What is being asked: Return all of the data exactly as given.

Dataset content:

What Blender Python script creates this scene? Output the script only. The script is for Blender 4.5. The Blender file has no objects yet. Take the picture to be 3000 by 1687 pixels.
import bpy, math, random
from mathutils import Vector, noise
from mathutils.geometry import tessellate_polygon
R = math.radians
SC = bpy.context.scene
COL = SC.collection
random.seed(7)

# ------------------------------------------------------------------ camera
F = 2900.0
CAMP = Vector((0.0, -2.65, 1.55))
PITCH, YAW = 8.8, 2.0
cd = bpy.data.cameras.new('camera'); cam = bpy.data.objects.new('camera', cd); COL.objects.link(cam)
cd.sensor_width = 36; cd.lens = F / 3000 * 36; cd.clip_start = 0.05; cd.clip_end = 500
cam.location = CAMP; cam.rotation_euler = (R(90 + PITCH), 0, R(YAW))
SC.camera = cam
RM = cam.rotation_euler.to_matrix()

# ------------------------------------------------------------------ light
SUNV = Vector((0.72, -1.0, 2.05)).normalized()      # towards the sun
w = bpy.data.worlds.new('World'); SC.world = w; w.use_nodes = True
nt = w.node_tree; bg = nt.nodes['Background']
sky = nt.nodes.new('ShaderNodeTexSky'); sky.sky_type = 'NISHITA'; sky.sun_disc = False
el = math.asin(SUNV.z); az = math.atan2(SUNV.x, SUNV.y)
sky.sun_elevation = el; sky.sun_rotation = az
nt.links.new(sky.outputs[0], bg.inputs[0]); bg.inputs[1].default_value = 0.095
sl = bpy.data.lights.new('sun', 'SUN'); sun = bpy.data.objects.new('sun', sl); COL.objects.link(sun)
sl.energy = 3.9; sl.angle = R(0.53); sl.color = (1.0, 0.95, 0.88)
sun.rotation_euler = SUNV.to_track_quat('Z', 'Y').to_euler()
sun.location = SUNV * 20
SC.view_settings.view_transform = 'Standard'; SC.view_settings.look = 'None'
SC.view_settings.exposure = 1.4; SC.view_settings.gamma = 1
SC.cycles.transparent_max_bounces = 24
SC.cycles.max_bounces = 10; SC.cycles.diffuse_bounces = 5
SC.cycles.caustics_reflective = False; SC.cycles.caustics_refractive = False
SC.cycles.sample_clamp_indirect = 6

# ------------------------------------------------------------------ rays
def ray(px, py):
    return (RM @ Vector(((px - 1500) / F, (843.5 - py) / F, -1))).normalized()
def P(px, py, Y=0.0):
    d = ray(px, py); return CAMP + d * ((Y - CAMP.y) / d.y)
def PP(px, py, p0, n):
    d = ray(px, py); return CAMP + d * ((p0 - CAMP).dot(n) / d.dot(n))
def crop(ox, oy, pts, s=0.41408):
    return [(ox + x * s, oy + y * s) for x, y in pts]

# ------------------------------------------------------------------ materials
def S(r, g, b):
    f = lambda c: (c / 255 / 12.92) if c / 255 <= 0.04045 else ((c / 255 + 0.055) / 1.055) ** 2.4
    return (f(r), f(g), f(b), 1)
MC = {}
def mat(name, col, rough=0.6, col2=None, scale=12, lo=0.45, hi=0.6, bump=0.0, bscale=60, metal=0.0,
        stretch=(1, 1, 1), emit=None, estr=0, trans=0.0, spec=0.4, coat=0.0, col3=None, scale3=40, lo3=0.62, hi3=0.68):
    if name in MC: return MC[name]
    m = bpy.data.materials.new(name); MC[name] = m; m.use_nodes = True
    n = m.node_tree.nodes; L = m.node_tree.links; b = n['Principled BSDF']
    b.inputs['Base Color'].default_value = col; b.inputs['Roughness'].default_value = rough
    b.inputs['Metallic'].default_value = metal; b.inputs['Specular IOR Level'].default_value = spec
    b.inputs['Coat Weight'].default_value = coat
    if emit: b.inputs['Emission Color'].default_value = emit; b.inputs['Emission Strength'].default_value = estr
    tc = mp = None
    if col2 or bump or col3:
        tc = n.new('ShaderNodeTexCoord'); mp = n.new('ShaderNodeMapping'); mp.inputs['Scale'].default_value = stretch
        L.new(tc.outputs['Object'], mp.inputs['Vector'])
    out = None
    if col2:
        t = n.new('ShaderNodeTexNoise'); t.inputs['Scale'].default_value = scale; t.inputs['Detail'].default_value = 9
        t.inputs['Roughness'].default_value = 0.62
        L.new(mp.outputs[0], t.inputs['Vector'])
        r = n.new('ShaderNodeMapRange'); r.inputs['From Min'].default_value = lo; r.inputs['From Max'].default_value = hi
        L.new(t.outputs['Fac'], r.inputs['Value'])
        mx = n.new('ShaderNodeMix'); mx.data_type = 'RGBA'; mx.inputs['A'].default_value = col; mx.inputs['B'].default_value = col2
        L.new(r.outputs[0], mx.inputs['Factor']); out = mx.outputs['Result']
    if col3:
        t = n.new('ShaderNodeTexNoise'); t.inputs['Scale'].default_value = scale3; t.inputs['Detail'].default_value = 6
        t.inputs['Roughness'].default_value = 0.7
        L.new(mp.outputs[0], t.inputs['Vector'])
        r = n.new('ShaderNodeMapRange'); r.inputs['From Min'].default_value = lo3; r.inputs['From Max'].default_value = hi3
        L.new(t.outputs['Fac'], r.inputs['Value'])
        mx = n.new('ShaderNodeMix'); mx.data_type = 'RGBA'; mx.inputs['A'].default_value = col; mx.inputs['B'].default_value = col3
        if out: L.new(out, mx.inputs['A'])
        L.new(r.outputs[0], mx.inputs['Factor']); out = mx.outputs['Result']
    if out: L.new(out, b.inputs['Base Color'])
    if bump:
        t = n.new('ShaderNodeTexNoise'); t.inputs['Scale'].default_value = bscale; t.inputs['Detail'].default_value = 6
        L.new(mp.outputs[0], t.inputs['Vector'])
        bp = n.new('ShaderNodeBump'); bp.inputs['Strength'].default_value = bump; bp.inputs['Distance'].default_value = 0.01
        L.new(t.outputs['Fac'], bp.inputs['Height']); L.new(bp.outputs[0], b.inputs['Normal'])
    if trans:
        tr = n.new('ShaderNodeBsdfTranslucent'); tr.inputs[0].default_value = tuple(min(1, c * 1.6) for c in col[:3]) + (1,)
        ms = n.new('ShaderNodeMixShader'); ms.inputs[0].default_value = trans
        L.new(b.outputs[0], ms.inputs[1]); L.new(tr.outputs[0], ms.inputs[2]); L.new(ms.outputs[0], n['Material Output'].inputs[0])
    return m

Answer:
What Blender Python script creates this scene? Output the script only. The script is for Blender 4.5. The Blender file has no objects yet. Take the picture to be 3000 by 1687 pixels.
import bpy, math, random
from mathutils import Vector, noise
from mathutils.geometry import tessellate_polygon
R = math.radians
SC = bpy.context.scene
COL = SC.collection
random.seed(7)

# ------------------------------------------------------------------ camera
F = 2900.0
CAMP = Vector((0.0, -2.65, 1.55))
PITCH, YAW = 8.8, 2.0
cd = bpy.data.cameras.new('camera'); cam = bpy.data.objects.new('camera', cd); COL.objects.link(cam)
cd.sensor_width = 36; cd.lens = F / 3000 * 36; cd.clip_start = 0.05; cd.clip_end = 500
cam.location = CAMP; cam.rotation_euler = (R(90 + PITCH), 0, R(YAW))
SC.camera = cam
RM = cam.rotation_euler.to_matrix()

# ------------------------------------------------------------------ light
SUNV = Vector((0.72, -1.0, 2.05)).normalized()      # towards the sun
w = bpy.data.worlds.new('World'); SC.world = w; w.use_nodes = True
nt = w.node_tree; bg = nt.nodes['Background']
sky = nt.nodes.new('ShaderNodeTexSky'); sky.sky_type = 'NISHITA'; sky.sun_disc = False
el = math.asin(SUNV.z); az = math.atan2(SUNV.x, SUNV.y)
sky.sun_elevation = el; sky.sun_rotation = az
nt.links.new(sky.outputs[0], bg.inputs[0]); bg.inputs[1].default_value = 0.095
sl = bpy.data.lights.new('sun', 'SUN'); sun = bpy.data.objects.new('sun', sl); COL.objects.link(sun)
sl.energy = 3.9; sl.angle = R(0.53); sl.color = (1.0, 0.95, 0.88)
sun.rotation_euler = SUNV.to_track_quat('Z', 'Y').to_euler()
sun.location = SUNV * 20
SC.view_settings.view_transform = 'Standard'; SC.view_settings.look = 'None'
SC.view_settings.exposure = 1.4; SC.view_settings.gamma = 1
SC.cycles.transparent_max_bounces = 24
SC.cycles.max_bounces = 10; SC.cycles.diffuse_bounces = 5
SC.cycles.caustics_reflective = False; SC.cycles.caustics_refractive = False
SC.cycles.sample_clamp_indirect = 6

# ------------------------------------------------------------------ rays
def ray(px, py):
    return (RM @ Vector(((px - 1500) / F, (843.5 - py) / F, -1))).normalized()
def P(px, py, Y=0.0):
    d = ray(px, py); return CAMP + d * ((Y - CAMP.y) / d.y)
def PP(px, py, p0, n):
    d = ray(px, py); return CAMP + d * ((p0 - CAMP).dot(n) / d.dot(n))
def crop(ox, oy, pts, s=0.41408):
    return [(ox + x * s, oy + y * s) for x, y in pts]

# ------------------------------------------------------------------ materials
def S(r, g, b):
    f = lambda c: (c / 255 / 12.92) if c / 255 <= 0.04045 else ((c / 255 + 0.055) / 1.055) ** 2.4
    return (f(r), f(g), f(b), 1)
MC = {}
def mat(name, col, rough=0.6, col2=None, scale=12, lo=0.45, hi=0.6, bump=0.0, bscale=60, metal=0.0,
        stretch=(1, 1, 1), emit=None, estr=0, trans=0.0, spec=0.4, coat=0.0, col3=None, scale3=40, lo3=0.62, hi3=0.68):
    if name in MC: return MC[name]
    m = bpy.data.materials.new(name); MC[name] = m; m.use_nodes = True
    n = m.node_tree.nodes; L = m.node_tree.links; b = n['Principled BSDF']
    b.inputs['Base Color'].default_value = col; b.inputs['Roughness'].default_value = rough
    b.inputs['Metallic'].default_value = metal; b.inputs['Specular IOR Level'].default_value = spec
    b.inputs['Coat Weight'].default_value = coat
    if emit: b.inputs['Emission Color'].default_value = emit; b.inputs['Emission Strength'].default_value = estr
    tc = mp = None
    if col2 or bump or col3:
        tc = n.new('ShaderNodeTexCoord'); mp = n.new('ShaderNodeMapping'); mp.inputs['Scale'].default_value = stretch
        L.new(tc.outputs['Object'], mp.inputs['Vector'])
    out = None
    if col2:
        t = n.new('ShaderNodeTexNoise'); t.inputs['Scale'].default_value = scale; t.inputs['Detail'].default_value = 9
        t.inputs['Roughness'].default_value = 0.62
        L.new(mp.outputs[0], t.inputs['Vector'])
        r = n.new('ShaderNodeMapRange'); r.inputs['From Min'].default_value = lo; r.inputs['From Max'].default_value = hi
        L.new(t.outputs['Fac'], r.inputs['Value'])
        mx = n.new('ShaderNodeMix'); mx.data_type = 'RGBA'; mx.inputs['A'].default_value = col; mx.inputs['B'].default_value = col2
        L.new(r.outputs[0], mx.inputs['Factor']); out = mx.outputs['Result']
    if col3:
        t = n.new('ShaderNodeTexNoise'); t.inputs['Scale'].default_value = scale3; t.inputs['Detail'].default_value = 6
        t.inputs['Roughness'].default_value = 0.7
        L.new(mp.outputs[0], t.inputs['Vector'])
        r = n.new('ShaderNodeMapRange'); r.inputs['From Min'].default_value = lo3; r.inputs['From Max'].default_value = hi3
        L.new(t.outputs['Fac'], r.inputs['Value'])
        mx = n.new('ShaderNodeMix'); mx.data_type = 'RGBA'; mx.inputs['A'].default_value = col; mx.inputs['B'].default_value = col3
        if out: L.new(out, mx.inputs['A'])
        L.new(r.outputs[0], mx.inputs['Factor']); out = mx.outputs['Result']
    if out: L.new(out, b.inputs['Base Color'])
    if bump:
        t = n.new('ShaderNodeTexNoise'); t.inputs['Scale'].default_value = bscale; t.inputs['Detail'].default_value = 6
        L.new(mp.outputs[0], t.inputs['Vector'])
        bp = n.new('ShaderNodeBump'); bp.inputs['Strength'].default_value = bump; bp.inputs['Distance'].default_value = 0.01
        L.new(t.outputs['Fac'], bp.inputs['Height']); L.new(bp.outputs[0], b.inputs['Normal'])
    if trans:
        tr = n.new('ShaderNodeBsdfTranslucent'); tr.inputs[0].default_value = tuple(min(1, c * 1.6) for c in col[:3]) + (1,)
        ms = n.new('ShaderNodeMixShader'); ms.inputs[0].default_value = trans
        L.new(b.outputs[0], ms.inputs[1]); L.new(tr.outputs[0], ms.inputs[2]); L.new(ms.outputs[0], n['Material Output'].inputs[0])
    return m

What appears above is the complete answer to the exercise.